Finalmente, cantou sobre a derrota deles. Como, quando estavam encurralados e subjugados pelas forças rivais, a avó do imperador se atirou ao mar com Antoku, depois de confortar o neto, dizendo que havia uma cidade debaixo das ondas.
Quando Hōichi terminou, sons de choro encheram o ar. A voz do nobre ressoou, ordenando que Hōichi retornasse e recontasse sua história por mais seis noites. Em troca, ele seria generosamente recompensado, contanto que mantivesse essas visitas em segredo.
O monge concordou e, por várias noites, Hōichi caminhou com o samurai pelas sombras. Embora não tivesse comentado nada disso com os outros monges, certa noite o sacerdote principal notou a ausência de Hōichi.
Ele ordenou que seus servos vigiassem o jovem músico, e naquela noite eles viram Hōichi levantar-se da cama e sair furtivamente dos muros do templo. Para espanto deles, ele se acomodou no cemitério próximo e começou a tocar, cercado por bolas de fogo fantasmagóricas flutuantes.
Os servos aterrorizados arrastaram Hōichi até o sacerdote principal, e ao ouvir a história, seu líder ficou tomado de pavor. Anunciou que Hōichi havia sido invocado pelos próprios fantasmas dos Taira.

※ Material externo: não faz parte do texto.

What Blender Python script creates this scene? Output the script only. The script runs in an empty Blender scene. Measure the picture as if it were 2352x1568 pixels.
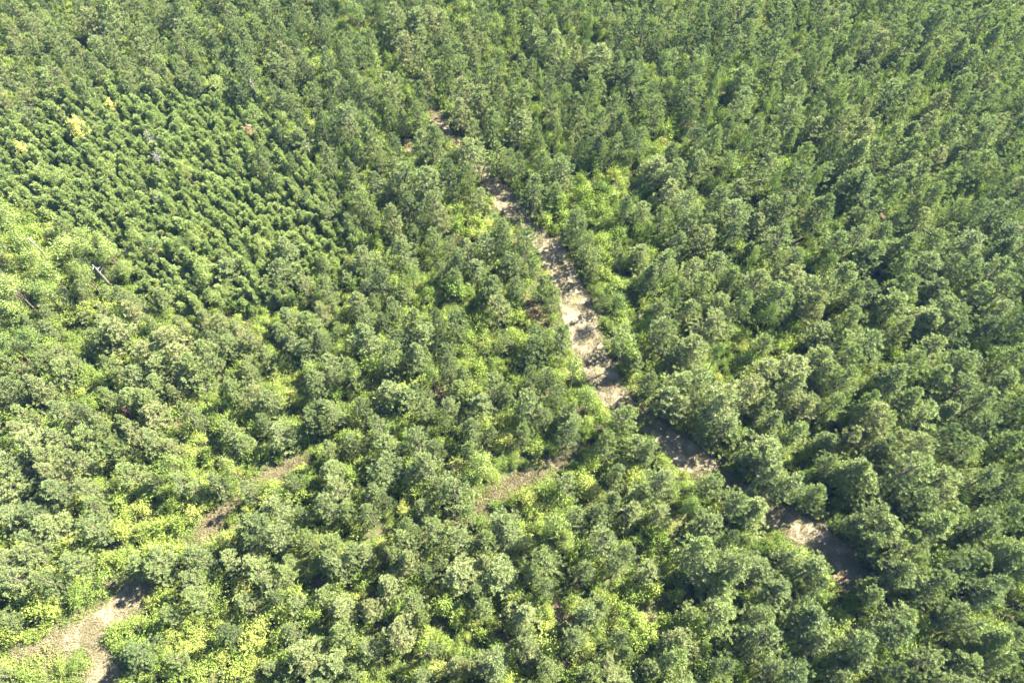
import bpy, math, random
import numpy as np
from mathutils import Vector

# ------------------------------------------------------------------ camera, sky, sun, exposure
SC = bpy.context.scene
COL = SC.collection
CAM_H, PITCH = 75.0, math.radians(58.6)          # height above ground, degrees looking down
cam = bpy.data.objects.new('camera', bpy.data.cameras.new('camera'))
COL.objects.link(cam)
cam.data.sensor_width = 36; cam.data.lens = 24
cam.data.clip_start = 1; cam.data.clip_end = 9000
cam.location = (0, 0, CAM_H); cam.rotation_euler = (math.pi / 2 - PITCH, 0, 0)
SC.camera = cam

SUN_ELEV, SUN_AZ = math.radians(46), math.radians(63)   # azimuth clockwise from +Y
W = bpy.data.worlds.new('World'); SC.world = W; W.use_nodes = True
wn = W.node_tree.nodes; wn.clear()
sky = wn.new('ShaderNodeTexSky'); sky.sky_type = 'NISHITA'; sky.sun_disc = False
sky.sun_elevation = SUN_ELEV; sky.sun_rotation = SUN_AZ
sky.air_density = 1.0; sky.dust_density = 0.6; sky.ozone_density = 2.0
bg = wn.new('ShaderNodeBackground'); bg.inputs['Strength'].default_value = 0.05
wo = wn.new('ShaderNodeOutputWorld')
W.node_tree.links.new(sky.outputs[0], bg.inputs[0]); W.node_tree.links.new(bg.outputs[0], wo.inputs[0])
sl = bpy.data.lights.new('sun', 'SUN'); sl.energy = 5.0; sl.angle = math.radians(0.5); sl.color = (1.0, 0.935, 0.81)
so = bpy.data.objects.new('sun', sl); COL.objects.link(so)
sd = Vector((math.sin(SUN_AZ) * math.cos(SUN_ELEV), math.cos(SUN_AZ) * math.cos(SUN_ELEV), math.sin(SUN_ELEV)))
so.rotation_euler = sd.to_track_quat('Z', 'Y').to_euler(); so.location = sd * 300

SC.view_settings.view_transform = 'Standard'; SC.view_settings.look = 'None'
SC.view_settings.exposure = 2.9; SC.view_settings.gamma = 1.0
SC.view_settings.use_curve_mapping = False
SC.cycles.max_bounces = 6; SC.cycles.diffuse_bounces = 2; SC.cycles.glossy_bounces = 1
SC.cycles.transmission_bounces = 3; SC.cycles.volume_bounces = 0
SC.cycles.use_denoising = True
SC.cycles.use_adaptive_sampling = True; SC.cycles.adaptive_threshold = 0.02
SC.cycles.sample_clamp_indirect = 4.0

rng = np.random.default_rng(11)
R_ = random.Random(5)

# ------------------------------------------------------------------ pixel of the 2352 px wide photo <-> place on the ground
F = 1568.0
sp, cp = math.sin(PITCH), math.cos(PITCH)
def at(px, py, z=0.0):
    dx, v = (px - 1176) / F, (py - 784) / F
    dy, dz = cp - v * sp, -sp - v * cp
    t = (z - CAM_H) / dz
    return dx * t, dy * t
def project(x, y, z):
    f = y * cp + (CAM_H - z) * sp
    u = y * sp - (CAM_H - z) * cp
    return 1176 + F * x / f, 784 - F * u / f, f

def hz(x, y):
    a = 0.28 * np.sin(x * 0.061 + 1.3) * np.cos(y * 0.053) + 0.16 * np.sin(x * 0.13 + y * 0.11)
    d = np.maximum(np.abs(x) / 160.0, np.abs(y - 70) / 160.0)
    return a * np.clip(1.6 - d, 0, 1)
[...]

E se ele aparecesse diante deles novamente, certamente pereceria.
Para proteger o biwa-hōshi, o sacerdote principal pintou sutras budistas por todo o corpo de Hōichi como uma forma de proteção mística. Ele também disse ao monge que, não importava quem encontrasse naquela noite, deveria permanecer completamente imóvel e em silêncio.
Naquela noite, quando o samurai fantasma chegou para buscar Hōichi, os sutras tornaram o corpo do monge invisível para o espectro. O samurai estava prestes a atacar em um acesso de fúria quando avistou duas orelhas flutuantes.
Em sua pressa, o sacerdote-chefe havia se esquecido de proteger as orelhas de Hōichi e, gritando de raiva, o samurai as cortou do corpo do monge. Mas, apesar da dor, Hōichi permaneceu imóvel e em silêncio.
A experiência arrepiante do biwa-hōshi tornou-se conhecida por toda parte. As pessoas corriam para ouvi-lo relatar as provações dos Taira e seu encontro com suas almas. E embora Hōichi nunca mais tenha sido visitado por fantasmas, suas apresentações lembravam os ouvintes de seus sacrifícios e sofrimentos.
Hoje, a história de Hōichi é uma das histórias de fantasmas mais conhecidas do Japão. Sua estátua pode ser encontrada entre pedras que homenageiam os guerreiros Taira caídos, lembrando-nos de honrar o passado e evitar ficar presos nos ciclos da história.
Eu decidi contar esta história depois de ver "Kwaidan" ("Histórias de Fantasmas"), um filme antológico de terror japonês de 1965 dirigido por Masaki Kobayashi, que é uma introdução perfeita às histórias clássicas de fantasmas do Japão.
Hoichi, o Sem Orelhas, é uma figura bastante conhecida do folclore japonês. A tradução da lenda para o inglês mais famosa apareceu pela primeira vez no livro "Kwaidan: Stories and Studies of Strange Things", de Lafcadio Hearn .
O texto fonte usado por Lafcadio foi identificado como o trabalho de Isseki Sanjin, intitulado "A música secreta de Biwa que fez com que Yurei lamentasse", da série Gayū kidan, publicada em 1782).
De fato, o filme consiste em quatro histórias separadas e não relacionadas, adaptadas das coleções de contos folclóricos japoneses de Lafcadio.
Ambientado no Japão feudal, os segmentos apresentam espíritos vingativos impondo retribuição moral, enquanto retratam o reino sobrenatural como amplamente indiferente ao sofrimento humano.
Recebendo aclamação da crítica, o filme ganhou o Prêmio Especial do Júri no Festival de Cannes de 1965 uma indicação ao Oscar de Melhor Filme Estrangeiro. Atualmente é considerado um dos maiores filmes de terror e um dos filmes mais belos já feitos.